O número de crimes de feminicídio apresentou uma pequena redução no estado em 2023, mas no contexto da impunidade e da cultura do machismo, aqui a mulher segue sob o domínio do medo constante de morrer assassinada
O ano de 2023 foi marcado por uma série de assassinatos de mulheres em Mato Grosso que deixaram a população indignada e que deveriam envergonhar as instituições de poder. Apesar de uma pequena redução de casos, o estado ainda está entre os campeões de matança de mulheres.

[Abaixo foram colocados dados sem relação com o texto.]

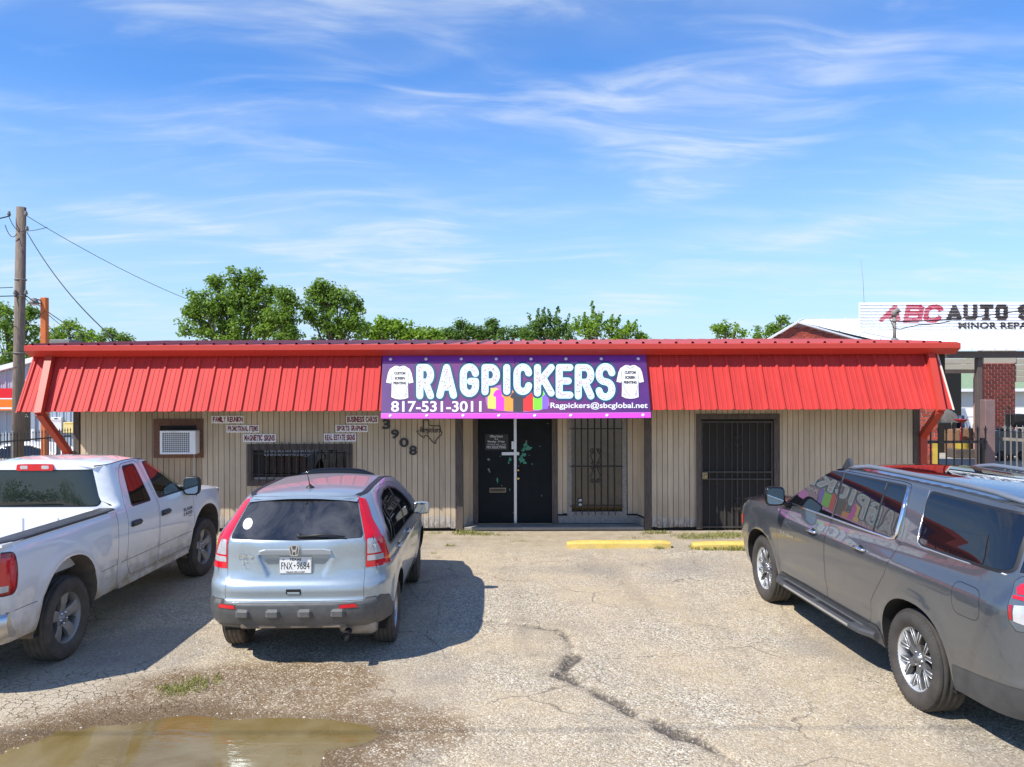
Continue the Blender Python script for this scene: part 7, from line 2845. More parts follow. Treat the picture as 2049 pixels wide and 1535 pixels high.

Por mais que se anunciem medidas de vários órgãos, na prática ainda é pouco diante da realidade do estado. Está mais do que na hora de encarar de frente as nossas vergonhas: Mato Grosso tem uma cultura machista de violência e ignorância contra as mulheres, onde matar é o gesto normalizado da ignorância dos homens que expressa esta cultura.
A secretaria de Segurança Pública do Estado divulgou um relatório sobre o quadro de 2023, e apresentou uma avaliação sobre as deficiências a serem superadas dentro da própria instituição policial:
“O relatório realça as regiões que precisam fortalecer as estratégias de prevenção à violência de gênero, aponta deficiências, boas práticas e a responsabilização dos autores nas investigações policiais. É uma análise humanizada dos números, causas e consequências da violência contra as mulheres, com o papel de alertar a instituição sobre a letalidade feminina, bem como para mudança do olhar policial diante das mortes dolosas de mulheres e meninas no estado de Mato Grosso”, apontou o diretor de Inteligência, delegado Juliano Carvalho.
O PROBLEMA DE CULTURA
Na prática, em 2023 tivemos dois episódios emblemáticos que jogaram luz sobre a cultura machista que tem como consequência trágica a matança de mulheres. Primeiro o deputado estadual Gilberto Cattani (PL) gravou vídeos comparando as mulheres com vacas. Mais do que o deboche contra as mulheres de Mato Grosso, o discurso e o vídeo machista do parlamentar, reverberado nas redes sociais, são uma excrescência que alimenta a cultura do machismo. A Assembleia Legislativa passou ao largo da punição exemplar do deputado.
No Poder Judiciário, aconteceu a decisão que favoreceu com prisão domiciliar Carlinhos Bezerra, filho do ex-deputado federal Carlos Bezerra. Apesar das alegações contrárias do Ministério Público, o Poder Judiciário decidiu a favor de conceder o polêmico benefício especial para Carlinhos, um matador de mulher. No estado democrático, a decisão da Justiça, em óbvio, se cumpre, mas também deve ser questionada legitimamente pela sociedade.
Para além de mensagens nas suas redes sociais de sentimentos a cada assassinato de mulher, os políticos devem agir para começar a reverter a cultura do machismo que domina Mato Grosso. A matança envergonha, mas nem de longe se compara à dor dos parentes que perderam suas mães/filhas pelas mãos de um homem assassino. A mudança é lenta, e só pela construção de uma cultura do respeito é que poderemos reverter este quadro bárbaro.
A conferir se 2024 será o ano do começo da mudança cultural, o devido avanço civilizatório. Ou estaremos condenados a repetir a pergunta que não quer calar: até quando?